Ce mouvement est profond car la mondialisation libérale qui a suivi l’effondrement du communisme il y a trente ans a accentué les inégalités dans les pays riches, profitant plus aux entreprises et à leurs actionnaires qu’aux salariés. Désormais, même les élites favorisées se piquent de désavouer le libéralisme capitaliste, comme si les systèmes alternatifs n’avaient pas conduit à la ruine économique et politique.

Or, pour adresser les défis majeurs qui menacent la planète dans les décennies à venir, il faudra plus de mondialisation et plus de capital. Tous les grands défis ne pourront être traités qu’au niveau mondial avec des capitaux à risque. Non seulement la menace climatique mais aussi le bouleversement démographique. En un peu plus d’un demi-siècle, la population mondiale aura doublé de taille, passant de 5 milliards d’habitants (7 aujourd’hui) à 10 milliards en 2050. Cette explosion démographique, sans précèdent et non reproductible, concerne les pays pauvres. D’abord l’Afrique qui passerait d’un milliard à 2 ou 2,5 milliards, l’Inde et le subcontinent indien, le monde musulman… En face, la population des pays avancés stagne, commence même à régresser et vieillit. Or aucun moteur ne propulse mieux la croissance que la démographie, nombre et jeunesse. En somme, si les pays riches se ferment, non seulement ils déclineront économiquement mais ils subiront une pression migratoire d’une ampleur redoutable que seules les armes pourraient affronter. A l’évidence, c’est l’Europe fragmentée face à l’Afrique pas encore émergente qui serait gravement menacée. Elle se doit, comme le Président Macron bien seul tente de le faire, de dénoncer la démondialisation. Jamais il n’aura été aussi nécessaire d’ouvrir et de coordonner les différentes parties du monde pour assurer la croissance économique, la modération des mouvements migratoires et le relèvement des défis majeurs, changement climatique en tête. Le nationalisme de fermeture et l’écologisme radical qui prônent ensemble l’économie de Clochemerle sont primitifs et suicidaires.

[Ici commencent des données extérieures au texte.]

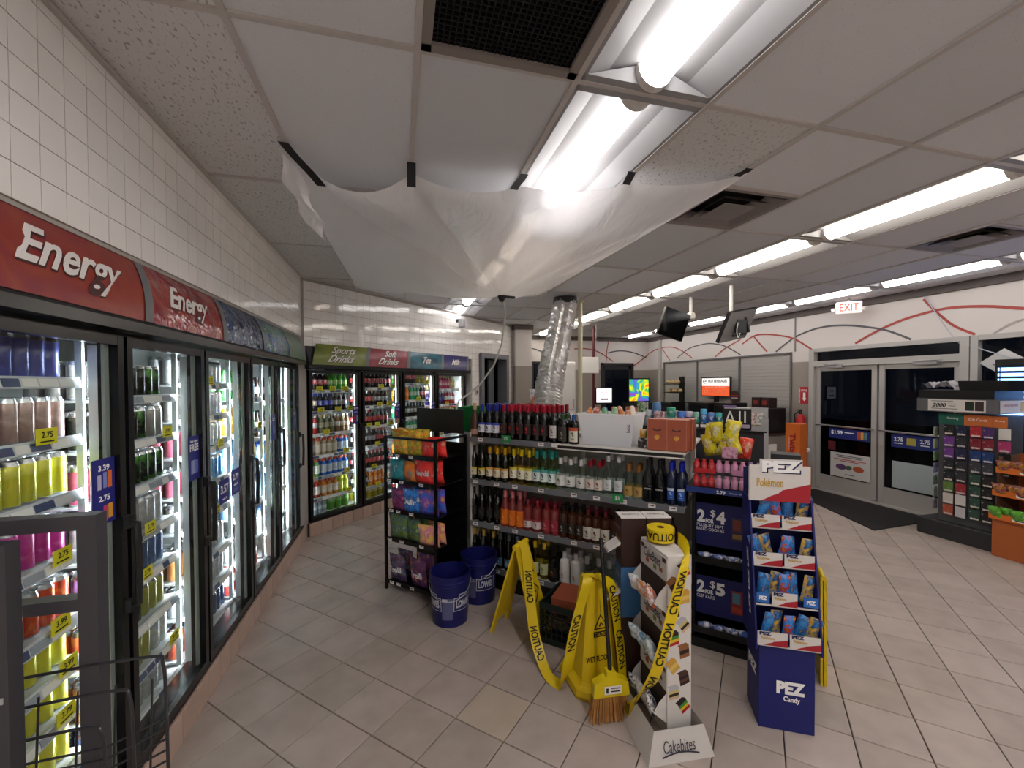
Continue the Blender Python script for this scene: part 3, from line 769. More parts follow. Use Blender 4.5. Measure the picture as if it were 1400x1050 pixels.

Le capitalisme mondial devra être mobilisé pour financer les réponses aux défis du monde : énergies durables, smart-city, santé des vieux dans les pays riches, éducation des jeunes dans les pays défavorisés, développement autonome de ces pays pour éviter l’immigration désespérée et désordonnée, etc… Or la mondialisation capitaliste est prise à partie par les perdants du nouveau monde, qui ont oublié ce qu’elles ont gagné comme consommateur, et non ce qu’elles ont perdu comme travailleur. Il faut donc veiller comme le lait sur le feu au sort des classes moyennes, qui ne souffrent pas seulement dans leurs revenus mais aussi dans leur épargne. Car le placement sans risque ne rapporte plus rien, voire moins que rien. L’euthanasie du rentier est en marche, comme entre les deux guerres. Si les classes moyennes et populaires subissent la double peine face à l’enrichissement spectaculaire des gagnants du nouveau monde, la révolte menace.

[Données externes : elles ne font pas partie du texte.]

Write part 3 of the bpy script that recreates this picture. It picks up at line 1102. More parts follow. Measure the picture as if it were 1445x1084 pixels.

Plutôt que de tuer le capital, c’est donc une urgence politique de le populariser. Puisque seul le risque devient rémunérateur, et qu’à l’évidence il faut un patrimoine pour l’affronter, la nouvelle mission des Etats Providence devrait être de prendre en charge le risque pour le compte des classes moyennes. Il ne s’agirait que d’engagements hors bilan, non de dépenses, car les investissements non côtés dans les secteurs fortement créateurs de valeur comme le numérique ne sont en réalité qu’un risque apparent. Si l’Europe, qui en a parfaitement les moyens, couvrait ce risque du nouveau monde, au-delà de ceux de la Sécurité Sociale de l’après-guerre, elle lutterait bien plus efficacement contre le populisme. Car l’Europe est menacée de l’intérieur par ses peuples, et de l’extérieur par les supergrands. Il est grand temps qu’elle offre aux siens ce projet vital et enthousiasmant de constituer ensemble la troisième puissance technologique mondiale aux côtés des Etats-Unis et de la Chine.